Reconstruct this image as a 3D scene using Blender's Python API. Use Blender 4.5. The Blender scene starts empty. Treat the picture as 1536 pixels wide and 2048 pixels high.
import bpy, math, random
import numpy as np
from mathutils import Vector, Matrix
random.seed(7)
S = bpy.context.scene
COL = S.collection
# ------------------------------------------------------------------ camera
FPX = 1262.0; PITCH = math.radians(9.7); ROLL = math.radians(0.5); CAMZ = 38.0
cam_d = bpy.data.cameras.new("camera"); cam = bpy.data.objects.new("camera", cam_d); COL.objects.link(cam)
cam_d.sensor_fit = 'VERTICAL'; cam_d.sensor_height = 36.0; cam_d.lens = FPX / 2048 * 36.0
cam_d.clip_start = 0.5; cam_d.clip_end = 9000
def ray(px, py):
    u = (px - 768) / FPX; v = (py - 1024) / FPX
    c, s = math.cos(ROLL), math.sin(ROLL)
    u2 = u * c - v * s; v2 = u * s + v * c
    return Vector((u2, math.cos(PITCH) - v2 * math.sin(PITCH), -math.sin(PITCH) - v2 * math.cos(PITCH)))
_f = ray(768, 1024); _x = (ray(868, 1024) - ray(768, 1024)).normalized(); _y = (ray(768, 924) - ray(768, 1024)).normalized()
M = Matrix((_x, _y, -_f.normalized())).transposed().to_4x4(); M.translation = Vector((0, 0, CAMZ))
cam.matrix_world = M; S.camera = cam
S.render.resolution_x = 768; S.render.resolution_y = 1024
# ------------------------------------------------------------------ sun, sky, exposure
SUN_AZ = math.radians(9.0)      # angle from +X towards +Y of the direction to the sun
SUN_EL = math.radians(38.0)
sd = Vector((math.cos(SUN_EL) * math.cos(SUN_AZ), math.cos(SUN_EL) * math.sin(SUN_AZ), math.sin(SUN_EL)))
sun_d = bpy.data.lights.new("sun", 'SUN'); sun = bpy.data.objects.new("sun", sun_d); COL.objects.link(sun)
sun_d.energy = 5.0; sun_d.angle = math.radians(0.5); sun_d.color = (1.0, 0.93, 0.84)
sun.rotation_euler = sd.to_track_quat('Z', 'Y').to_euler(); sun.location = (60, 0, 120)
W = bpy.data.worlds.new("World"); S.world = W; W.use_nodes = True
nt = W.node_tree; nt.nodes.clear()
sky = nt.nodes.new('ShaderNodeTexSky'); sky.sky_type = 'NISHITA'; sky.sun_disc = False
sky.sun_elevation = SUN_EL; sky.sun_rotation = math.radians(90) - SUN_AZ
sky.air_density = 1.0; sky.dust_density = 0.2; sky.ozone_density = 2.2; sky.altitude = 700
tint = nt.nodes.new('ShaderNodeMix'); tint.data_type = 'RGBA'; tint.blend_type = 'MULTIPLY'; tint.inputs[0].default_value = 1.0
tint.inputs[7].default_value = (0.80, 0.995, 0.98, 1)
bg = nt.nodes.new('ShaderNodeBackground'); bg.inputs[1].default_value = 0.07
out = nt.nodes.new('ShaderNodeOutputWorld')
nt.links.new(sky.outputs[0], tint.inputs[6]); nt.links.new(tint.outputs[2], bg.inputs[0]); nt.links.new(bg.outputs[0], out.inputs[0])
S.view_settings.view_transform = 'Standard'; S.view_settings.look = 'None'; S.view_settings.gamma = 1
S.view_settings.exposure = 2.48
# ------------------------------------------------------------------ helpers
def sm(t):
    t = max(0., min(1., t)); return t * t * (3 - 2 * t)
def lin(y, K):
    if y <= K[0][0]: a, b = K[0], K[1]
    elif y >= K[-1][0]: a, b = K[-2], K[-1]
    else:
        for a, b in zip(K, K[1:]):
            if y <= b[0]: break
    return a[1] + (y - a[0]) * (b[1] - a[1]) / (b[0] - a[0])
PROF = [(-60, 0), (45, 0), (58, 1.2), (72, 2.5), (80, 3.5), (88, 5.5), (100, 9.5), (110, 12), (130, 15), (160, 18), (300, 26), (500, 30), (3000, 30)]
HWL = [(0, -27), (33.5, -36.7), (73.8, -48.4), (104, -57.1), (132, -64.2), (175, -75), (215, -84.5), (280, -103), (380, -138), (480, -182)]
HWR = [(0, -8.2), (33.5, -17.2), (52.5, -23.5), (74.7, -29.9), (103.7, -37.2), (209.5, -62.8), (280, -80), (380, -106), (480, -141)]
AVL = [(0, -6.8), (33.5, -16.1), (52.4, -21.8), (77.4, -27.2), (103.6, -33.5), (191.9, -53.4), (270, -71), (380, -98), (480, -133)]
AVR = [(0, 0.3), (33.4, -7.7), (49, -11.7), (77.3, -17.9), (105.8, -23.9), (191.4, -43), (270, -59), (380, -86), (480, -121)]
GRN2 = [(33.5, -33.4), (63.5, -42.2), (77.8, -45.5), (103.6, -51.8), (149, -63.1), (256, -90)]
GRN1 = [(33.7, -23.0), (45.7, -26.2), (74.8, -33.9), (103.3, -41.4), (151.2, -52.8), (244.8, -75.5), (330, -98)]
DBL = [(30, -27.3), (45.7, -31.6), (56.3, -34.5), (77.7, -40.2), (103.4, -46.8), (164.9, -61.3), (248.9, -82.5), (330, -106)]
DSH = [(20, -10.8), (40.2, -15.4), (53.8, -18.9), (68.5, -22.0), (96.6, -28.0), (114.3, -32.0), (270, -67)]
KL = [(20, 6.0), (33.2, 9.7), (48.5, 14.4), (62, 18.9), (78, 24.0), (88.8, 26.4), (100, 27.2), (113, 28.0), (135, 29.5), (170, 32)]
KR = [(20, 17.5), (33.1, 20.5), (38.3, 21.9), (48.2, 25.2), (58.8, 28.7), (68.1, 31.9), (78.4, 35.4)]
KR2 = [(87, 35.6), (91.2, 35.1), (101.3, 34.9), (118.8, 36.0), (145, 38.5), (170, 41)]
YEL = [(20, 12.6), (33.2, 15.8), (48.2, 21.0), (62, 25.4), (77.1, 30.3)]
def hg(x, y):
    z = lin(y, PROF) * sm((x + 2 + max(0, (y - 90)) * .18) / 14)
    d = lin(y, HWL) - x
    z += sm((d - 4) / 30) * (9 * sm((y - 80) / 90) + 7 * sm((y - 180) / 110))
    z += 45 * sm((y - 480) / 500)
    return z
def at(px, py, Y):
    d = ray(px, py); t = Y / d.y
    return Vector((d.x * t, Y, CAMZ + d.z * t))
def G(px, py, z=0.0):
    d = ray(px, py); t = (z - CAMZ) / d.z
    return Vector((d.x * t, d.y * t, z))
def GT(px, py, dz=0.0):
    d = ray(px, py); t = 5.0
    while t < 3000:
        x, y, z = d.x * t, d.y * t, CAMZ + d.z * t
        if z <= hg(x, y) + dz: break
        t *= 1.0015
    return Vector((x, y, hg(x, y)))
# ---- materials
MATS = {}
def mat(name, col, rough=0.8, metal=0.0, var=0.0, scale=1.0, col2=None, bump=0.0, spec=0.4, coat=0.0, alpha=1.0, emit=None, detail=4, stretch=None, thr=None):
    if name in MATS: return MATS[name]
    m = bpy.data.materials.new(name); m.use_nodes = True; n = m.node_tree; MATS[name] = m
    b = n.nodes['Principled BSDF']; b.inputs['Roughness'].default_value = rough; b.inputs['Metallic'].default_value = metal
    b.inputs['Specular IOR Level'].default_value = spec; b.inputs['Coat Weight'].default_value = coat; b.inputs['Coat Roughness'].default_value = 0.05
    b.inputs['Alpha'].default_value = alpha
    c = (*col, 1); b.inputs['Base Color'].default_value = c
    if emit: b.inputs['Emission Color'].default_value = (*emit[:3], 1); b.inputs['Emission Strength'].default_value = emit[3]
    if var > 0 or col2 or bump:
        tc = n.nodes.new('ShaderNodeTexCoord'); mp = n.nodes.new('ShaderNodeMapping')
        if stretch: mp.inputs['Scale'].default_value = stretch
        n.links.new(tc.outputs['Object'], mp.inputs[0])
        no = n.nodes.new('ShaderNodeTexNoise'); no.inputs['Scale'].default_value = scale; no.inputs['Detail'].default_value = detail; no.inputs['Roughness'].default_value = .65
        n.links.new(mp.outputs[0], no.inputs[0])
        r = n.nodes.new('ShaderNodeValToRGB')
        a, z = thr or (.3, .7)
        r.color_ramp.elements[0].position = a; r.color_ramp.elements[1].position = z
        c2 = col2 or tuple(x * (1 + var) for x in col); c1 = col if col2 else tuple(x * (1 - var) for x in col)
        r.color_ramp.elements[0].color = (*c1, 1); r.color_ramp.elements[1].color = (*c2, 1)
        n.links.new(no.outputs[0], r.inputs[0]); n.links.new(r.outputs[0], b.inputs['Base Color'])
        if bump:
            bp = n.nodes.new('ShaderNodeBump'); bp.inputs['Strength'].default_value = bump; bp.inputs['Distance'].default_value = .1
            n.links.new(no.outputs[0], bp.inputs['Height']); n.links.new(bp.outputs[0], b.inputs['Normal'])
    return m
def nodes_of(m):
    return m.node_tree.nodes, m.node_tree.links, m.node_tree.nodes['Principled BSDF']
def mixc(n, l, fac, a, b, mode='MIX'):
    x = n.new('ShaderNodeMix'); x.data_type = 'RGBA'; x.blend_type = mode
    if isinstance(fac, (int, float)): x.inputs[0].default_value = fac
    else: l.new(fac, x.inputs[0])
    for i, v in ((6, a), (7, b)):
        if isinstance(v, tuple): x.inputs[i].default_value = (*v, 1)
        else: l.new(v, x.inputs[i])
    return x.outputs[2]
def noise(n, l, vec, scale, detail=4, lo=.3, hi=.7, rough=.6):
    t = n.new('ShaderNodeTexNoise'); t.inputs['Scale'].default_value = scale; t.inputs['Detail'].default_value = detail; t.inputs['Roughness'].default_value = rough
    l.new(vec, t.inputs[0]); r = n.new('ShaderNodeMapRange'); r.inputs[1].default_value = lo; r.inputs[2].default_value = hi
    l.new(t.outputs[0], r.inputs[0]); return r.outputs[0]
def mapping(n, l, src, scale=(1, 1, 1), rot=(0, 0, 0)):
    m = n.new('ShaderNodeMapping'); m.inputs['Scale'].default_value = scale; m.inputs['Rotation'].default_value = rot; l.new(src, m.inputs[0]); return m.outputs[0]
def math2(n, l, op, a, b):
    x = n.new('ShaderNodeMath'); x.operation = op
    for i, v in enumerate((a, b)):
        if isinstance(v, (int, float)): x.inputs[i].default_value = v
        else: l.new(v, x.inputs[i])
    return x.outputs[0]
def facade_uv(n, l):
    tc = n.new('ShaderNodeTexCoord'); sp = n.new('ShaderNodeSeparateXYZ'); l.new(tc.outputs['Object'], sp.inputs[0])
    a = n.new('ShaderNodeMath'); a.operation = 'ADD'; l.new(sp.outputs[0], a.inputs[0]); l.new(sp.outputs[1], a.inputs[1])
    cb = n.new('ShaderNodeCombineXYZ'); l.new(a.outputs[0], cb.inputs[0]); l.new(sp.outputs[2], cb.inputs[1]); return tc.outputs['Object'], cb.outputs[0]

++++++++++

Job
Which lines of the material contain the string "scene"? List each of them.

Final result
Reconstruct this image as a 3D scene using Blender's Python API. Use Blender 4.5. The Blender scene starts empty. Treat the picture as 1536 pixels wide and 2048 pixels high.
S = bpy.context.scene